* AIM OF THE EXERCISE
Within the records that follow, find every line containing the string "parts". Copy those lines.

* INFORMATION SHOWN

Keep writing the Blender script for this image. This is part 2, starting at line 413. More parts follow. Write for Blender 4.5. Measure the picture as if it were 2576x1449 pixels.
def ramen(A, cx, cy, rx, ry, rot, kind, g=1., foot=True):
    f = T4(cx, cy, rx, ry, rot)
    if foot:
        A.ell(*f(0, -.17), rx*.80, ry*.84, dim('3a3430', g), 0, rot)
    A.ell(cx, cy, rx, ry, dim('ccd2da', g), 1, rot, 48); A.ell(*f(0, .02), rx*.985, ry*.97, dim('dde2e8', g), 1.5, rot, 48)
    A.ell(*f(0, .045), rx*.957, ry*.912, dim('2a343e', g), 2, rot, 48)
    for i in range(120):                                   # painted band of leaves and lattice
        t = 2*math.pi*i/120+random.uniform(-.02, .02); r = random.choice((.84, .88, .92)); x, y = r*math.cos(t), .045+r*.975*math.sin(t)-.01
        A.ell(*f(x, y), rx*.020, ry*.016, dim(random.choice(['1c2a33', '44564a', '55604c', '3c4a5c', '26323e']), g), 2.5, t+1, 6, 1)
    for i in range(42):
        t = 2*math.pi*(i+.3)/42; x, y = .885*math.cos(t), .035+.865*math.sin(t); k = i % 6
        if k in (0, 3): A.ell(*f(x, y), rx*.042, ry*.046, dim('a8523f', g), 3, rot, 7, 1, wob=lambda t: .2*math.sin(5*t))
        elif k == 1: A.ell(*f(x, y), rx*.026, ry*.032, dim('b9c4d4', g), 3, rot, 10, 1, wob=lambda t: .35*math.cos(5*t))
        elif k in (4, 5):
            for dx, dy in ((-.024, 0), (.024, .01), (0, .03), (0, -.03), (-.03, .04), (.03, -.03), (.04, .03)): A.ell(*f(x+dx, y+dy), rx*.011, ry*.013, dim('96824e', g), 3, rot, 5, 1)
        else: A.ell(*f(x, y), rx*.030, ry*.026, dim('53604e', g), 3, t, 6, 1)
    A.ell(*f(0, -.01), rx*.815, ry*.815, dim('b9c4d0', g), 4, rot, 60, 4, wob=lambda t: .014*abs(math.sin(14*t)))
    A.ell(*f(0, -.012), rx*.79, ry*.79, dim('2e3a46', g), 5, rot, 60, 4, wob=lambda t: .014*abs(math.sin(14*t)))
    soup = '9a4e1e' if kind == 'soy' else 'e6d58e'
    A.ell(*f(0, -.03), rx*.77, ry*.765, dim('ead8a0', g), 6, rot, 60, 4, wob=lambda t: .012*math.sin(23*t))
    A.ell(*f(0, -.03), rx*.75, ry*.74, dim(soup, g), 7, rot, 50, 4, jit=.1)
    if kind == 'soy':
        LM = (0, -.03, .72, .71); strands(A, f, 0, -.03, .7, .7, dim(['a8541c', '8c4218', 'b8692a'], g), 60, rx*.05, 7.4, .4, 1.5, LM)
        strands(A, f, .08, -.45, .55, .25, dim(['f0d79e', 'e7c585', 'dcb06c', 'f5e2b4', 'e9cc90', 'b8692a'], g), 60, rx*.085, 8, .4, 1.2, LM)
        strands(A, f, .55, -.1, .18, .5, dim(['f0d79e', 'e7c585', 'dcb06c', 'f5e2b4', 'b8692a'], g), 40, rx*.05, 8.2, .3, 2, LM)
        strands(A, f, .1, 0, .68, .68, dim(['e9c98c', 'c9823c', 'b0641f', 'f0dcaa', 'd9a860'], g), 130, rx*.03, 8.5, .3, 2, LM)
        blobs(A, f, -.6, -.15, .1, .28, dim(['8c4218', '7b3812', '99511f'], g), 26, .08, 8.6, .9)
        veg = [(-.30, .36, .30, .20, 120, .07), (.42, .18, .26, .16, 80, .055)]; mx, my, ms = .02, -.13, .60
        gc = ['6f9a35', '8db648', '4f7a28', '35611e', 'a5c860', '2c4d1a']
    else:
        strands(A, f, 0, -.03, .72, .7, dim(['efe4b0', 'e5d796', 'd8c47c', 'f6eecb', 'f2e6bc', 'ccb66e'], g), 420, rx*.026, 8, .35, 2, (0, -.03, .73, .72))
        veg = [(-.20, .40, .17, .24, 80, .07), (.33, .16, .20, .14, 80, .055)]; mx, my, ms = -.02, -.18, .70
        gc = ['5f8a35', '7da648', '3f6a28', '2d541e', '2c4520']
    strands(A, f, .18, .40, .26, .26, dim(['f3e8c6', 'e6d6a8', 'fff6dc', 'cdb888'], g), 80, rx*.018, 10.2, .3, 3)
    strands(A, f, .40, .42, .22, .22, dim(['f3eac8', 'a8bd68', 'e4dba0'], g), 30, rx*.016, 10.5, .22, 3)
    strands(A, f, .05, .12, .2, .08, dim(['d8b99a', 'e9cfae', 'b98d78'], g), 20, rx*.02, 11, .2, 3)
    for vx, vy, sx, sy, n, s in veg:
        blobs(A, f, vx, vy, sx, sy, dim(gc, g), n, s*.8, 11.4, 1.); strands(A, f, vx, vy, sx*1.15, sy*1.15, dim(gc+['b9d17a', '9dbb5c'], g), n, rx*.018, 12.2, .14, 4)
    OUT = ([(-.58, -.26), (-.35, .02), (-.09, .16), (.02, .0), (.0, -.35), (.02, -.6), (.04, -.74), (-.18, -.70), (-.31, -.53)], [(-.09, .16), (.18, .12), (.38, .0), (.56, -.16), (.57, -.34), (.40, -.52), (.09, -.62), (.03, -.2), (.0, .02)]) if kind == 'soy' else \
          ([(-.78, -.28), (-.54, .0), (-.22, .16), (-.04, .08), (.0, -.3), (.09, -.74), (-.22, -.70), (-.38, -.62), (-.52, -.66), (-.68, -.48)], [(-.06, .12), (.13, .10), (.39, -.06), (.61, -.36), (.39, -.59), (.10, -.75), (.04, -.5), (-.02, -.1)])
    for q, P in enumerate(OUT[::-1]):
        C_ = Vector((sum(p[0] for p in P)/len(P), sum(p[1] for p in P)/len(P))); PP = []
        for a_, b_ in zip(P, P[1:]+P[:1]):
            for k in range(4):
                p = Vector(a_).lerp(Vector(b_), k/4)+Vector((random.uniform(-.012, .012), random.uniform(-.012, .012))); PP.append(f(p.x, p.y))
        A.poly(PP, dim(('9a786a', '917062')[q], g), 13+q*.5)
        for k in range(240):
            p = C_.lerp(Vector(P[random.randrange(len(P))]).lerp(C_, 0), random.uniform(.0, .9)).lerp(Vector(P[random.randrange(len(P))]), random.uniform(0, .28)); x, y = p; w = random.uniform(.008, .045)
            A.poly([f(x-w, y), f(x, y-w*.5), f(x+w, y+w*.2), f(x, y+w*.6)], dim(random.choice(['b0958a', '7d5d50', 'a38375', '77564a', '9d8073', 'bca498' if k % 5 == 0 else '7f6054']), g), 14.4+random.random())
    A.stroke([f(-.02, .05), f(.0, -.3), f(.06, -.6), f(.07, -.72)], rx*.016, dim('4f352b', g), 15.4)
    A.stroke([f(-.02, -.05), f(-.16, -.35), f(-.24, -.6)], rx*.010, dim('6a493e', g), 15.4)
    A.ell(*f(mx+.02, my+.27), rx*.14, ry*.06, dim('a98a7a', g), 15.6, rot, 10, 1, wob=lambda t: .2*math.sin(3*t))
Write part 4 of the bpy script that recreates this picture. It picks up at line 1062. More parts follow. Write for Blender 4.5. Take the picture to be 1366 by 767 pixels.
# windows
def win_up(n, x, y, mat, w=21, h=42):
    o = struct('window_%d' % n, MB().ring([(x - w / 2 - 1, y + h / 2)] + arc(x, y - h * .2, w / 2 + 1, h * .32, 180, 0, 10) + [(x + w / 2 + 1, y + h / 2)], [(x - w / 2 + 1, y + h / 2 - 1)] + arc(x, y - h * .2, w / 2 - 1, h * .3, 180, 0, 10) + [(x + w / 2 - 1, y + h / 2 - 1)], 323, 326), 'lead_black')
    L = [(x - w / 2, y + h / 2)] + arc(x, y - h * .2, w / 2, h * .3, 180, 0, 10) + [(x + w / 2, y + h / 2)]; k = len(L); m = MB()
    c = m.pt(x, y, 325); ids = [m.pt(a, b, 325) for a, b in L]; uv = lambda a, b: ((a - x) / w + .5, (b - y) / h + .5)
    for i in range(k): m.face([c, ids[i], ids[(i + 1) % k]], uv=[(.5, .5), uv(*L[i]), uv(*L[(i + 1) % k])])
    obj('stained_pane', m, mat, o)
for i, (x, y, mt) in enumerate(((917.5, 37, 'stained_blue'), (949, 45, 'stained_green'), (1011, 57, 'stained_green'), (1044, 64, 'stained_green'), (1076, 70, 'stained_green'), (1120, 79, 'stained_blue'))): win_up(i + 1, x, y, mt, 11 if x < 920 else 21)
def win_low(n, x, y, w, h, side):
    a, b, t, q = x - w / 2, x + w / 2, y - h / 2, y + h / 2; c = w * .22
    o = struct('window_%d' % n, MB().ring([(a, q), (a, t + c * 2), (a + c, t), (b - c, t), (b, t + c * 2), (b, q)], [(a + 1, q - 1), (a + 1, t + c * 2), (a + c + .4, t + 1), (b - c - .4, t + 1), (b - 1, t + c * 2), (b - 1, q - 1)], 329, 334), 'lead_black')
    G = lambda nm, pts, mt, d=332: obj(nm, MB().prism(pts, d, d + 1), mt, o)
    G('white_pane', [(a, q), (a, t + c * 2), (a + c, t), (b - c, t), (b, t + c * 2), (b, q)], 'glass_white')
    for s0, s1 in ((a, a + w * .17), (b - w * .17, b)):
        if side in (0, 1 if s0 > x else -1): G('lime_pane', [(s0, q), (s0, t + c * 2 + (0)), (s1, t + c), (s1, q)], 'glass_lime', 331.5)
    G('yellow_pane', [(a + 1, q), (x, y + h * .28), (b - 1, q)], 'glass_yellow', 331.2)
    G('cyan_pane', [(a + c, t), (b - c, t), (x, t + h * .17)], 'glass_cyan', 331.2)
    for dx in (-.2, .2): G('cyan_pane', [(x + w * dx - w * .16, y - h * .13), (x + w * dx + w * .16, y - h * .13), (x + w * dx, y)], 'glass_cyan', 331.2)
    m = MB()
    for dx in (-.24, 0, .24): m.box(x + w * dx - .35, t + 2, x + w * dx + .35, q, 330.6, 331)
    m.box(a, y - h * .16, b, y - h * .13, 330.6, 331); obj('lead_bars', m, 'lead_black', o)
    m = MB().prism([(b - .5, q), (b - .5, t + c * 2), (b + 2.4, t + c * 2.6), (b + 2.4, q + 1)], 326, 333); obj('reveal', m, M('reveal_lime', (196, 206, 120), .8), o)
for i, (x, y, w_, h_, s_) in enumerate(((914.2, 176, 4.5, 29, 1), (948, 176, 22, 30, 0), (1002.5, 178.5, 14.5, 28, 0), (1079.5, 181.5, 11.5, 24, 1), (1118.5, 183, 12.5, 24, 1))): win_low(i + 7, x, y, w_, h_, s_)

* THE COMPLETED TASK
Keep writing the Blender script for this image. This is part 2, starting at line 413. More parts follow. Write for Blender 4.5. Measure the picture as if it were 2576x1449 pixels.
Write part 4 of the bpy script that recreates this picture. It picks up at line 1062. More parts follow. Write for Blender 4.5. Take the picture to be 1366 by 767 pixels.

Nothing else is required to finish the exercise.